The blurb for HONEY starts out with a no punches pulled approach.
The first time, Yrsa doesn't intend to kill.
Which is going to mean that the style of this novel might come as a bit of a surprise to some readers. If you're one of those, like me, that was more than mildly put off by the chick lit styled tone of the opening sections, and felt just a little bit like something needs to happen soon... then hang in there. This goes from feeling all a bit silly to deadly (and I mean deadly) serious in the blink of an eye. A blink that might make you think you've missed something.
Having said that, the tone never does vary which makes for an astounding combination of disconnect and deep involvement in every single word, thought and action of the central character Yrsa.
A young university student and lecturer, Yrsa is bored with life, bored with her friends, bored with her active, and mostly self-initiated sex life, basically she's majoring in bored. Which you'd think would make her, as the narrator of her own story, also a bit boring, bordering on whingy. But she's engaging, probably because she's also profoundly confusing. A young woman who seems to have it all, a loving family, although she thinks her mother is overly pushy and her father too passive. She's also very good at poor decisions, impulsive actions, and what an outsider would be excused for assuming is complete and absolute self-involvement. With fleeting moments of compassion and concern for others, when she's not allowing her worst instincts to take over, and well, there's no other way to say this, and indulging in a bit of vigilante behaviour.
All of which sounds confusing I know and in this particular instance it's hard to write a review of this book without slipping into some major spoilers. Instead let's cut to the chase. The blurb also says:
Comic, sexy, addictive, unpredictable, Honey is about the not-always-righteous path of taking justice into your own hands.
Yes to all of that, and as to the question of whether or not I'd wholeheartedly recommend this - it's complicated. If you'd asked me that at the outset I'd have told you there's probably nothing to see here, quarter of the way in I'd still have been suggesting that moving along might be the best choice, halfway through I'd have asked you to go away because I was reading, and by the time the unresolved / will she / won't she / did she / what the hell just happened ending came around, I'd have said most definitely yes.
Honey

The first time, Yrsa doesn’t intend to kill.

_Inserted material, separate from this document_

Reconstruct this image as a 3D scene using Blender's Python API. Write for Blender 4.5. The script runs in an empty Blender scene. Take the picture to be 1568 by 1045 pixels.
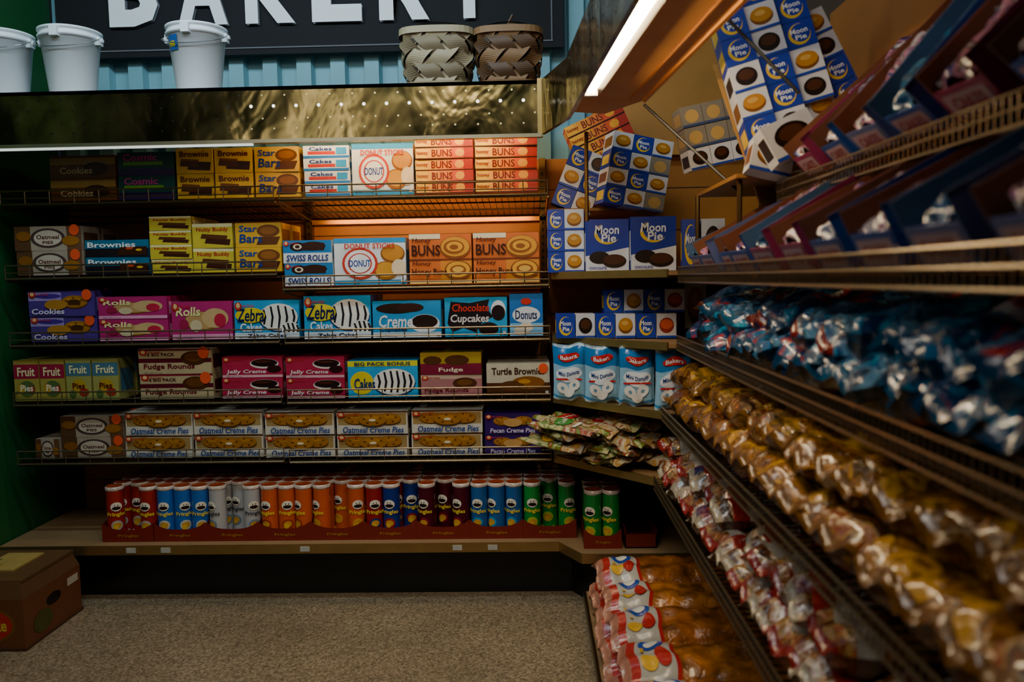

But the Cambridge professor sitting opposite has manipulated her friend, stolen her research. When she flicks the bee into his Sanpellegrino, she thinks he’ll get a nasty sting.
Then he’s dead. And Yrsa, who – let’s face it – has been bored for a while, is alive.
It’s a sweet feeling, finally having some control.
Comic, sexy, addictive, unpredictable, Honey is about the not-always-righteous path of taking justice into your own hands.